The total numerical value of the passage is 103,656 (7 x 14,808). The value of v.9 is 11,795 (7 x 1,685); v.10 is 5,418 (7 x 774); v.11 is 11,795 (7 x
1,685); vv.12-20, 86,450 (7 x 12,350). In verse 10, the first word is 98 (7 x 14), the middle word is 4,529 (7 x 647), and the last word is 791 (7 x
113). The value of the total word forms is 89,663 (7 x 12,809). And so on.
Individual words also tell a tale. (click for Greek), deadly (v.18) is not found elsewhere in the New Testament. It has a numeric value of 581 (7 x
83), and is preceded in the vocabulary list by 42 (7 x 8) words, and in the passage itself by 126 (7 x 18) words.

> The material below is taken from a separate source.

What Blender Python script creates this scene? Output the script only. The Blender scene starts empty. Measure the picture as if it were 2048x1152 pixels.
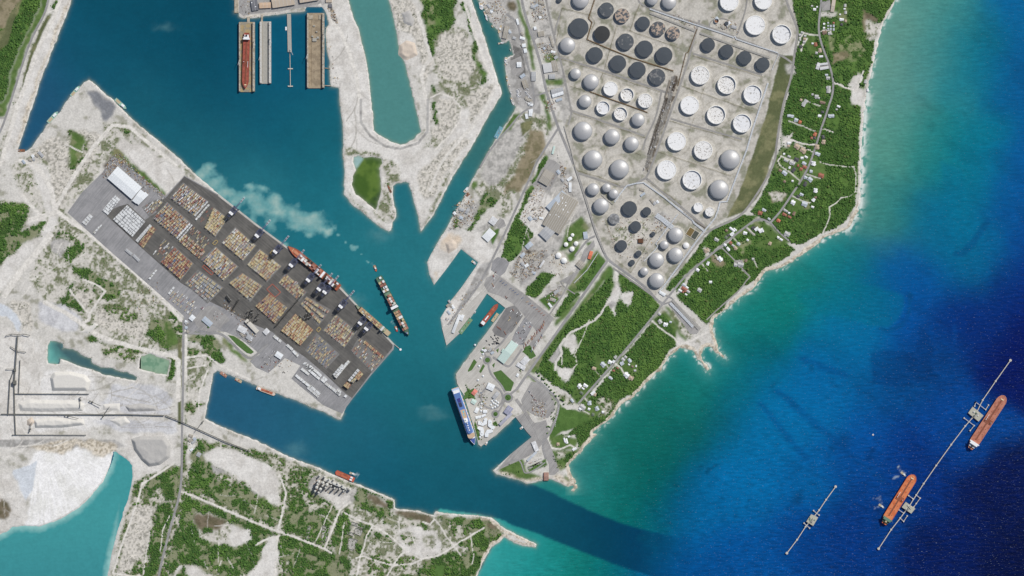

This all is among the legendary results of the work by Dr. Ivan Panin. (See inset below). In fact, he identified 75 heptadic features of the last 12
verses of Mark.7 We have highlighted only 34 heptadic features. If a supercomputer could be programmed to attempt 400 million attempts/second, working
day and night, it would take one million of them over four million years to identify a combination of 734 heptadic features by unaided chance alone.7
Authentication Codes
Just as we encounter coding devices in our high technology environments, here we have an automatic security system that monitors every letter of every
word, that never rusts or wears out, and has remained in service for almost two thousand years! It is a signature that can't be erased and which
counterfeiters can't simulate.
Why are we surprised? God has declared that He "has magnified His word even above His name!"8 We can, indeed, have confidence that, in fact, the
Bible is God's Holy Word, despite the errors man has introduced and the abuse it has suffered throughout the centuries. It is our most precious
possession-individually as well as collectively.
And it never ceases to unveil surprises to anyone that diligently inquires into it.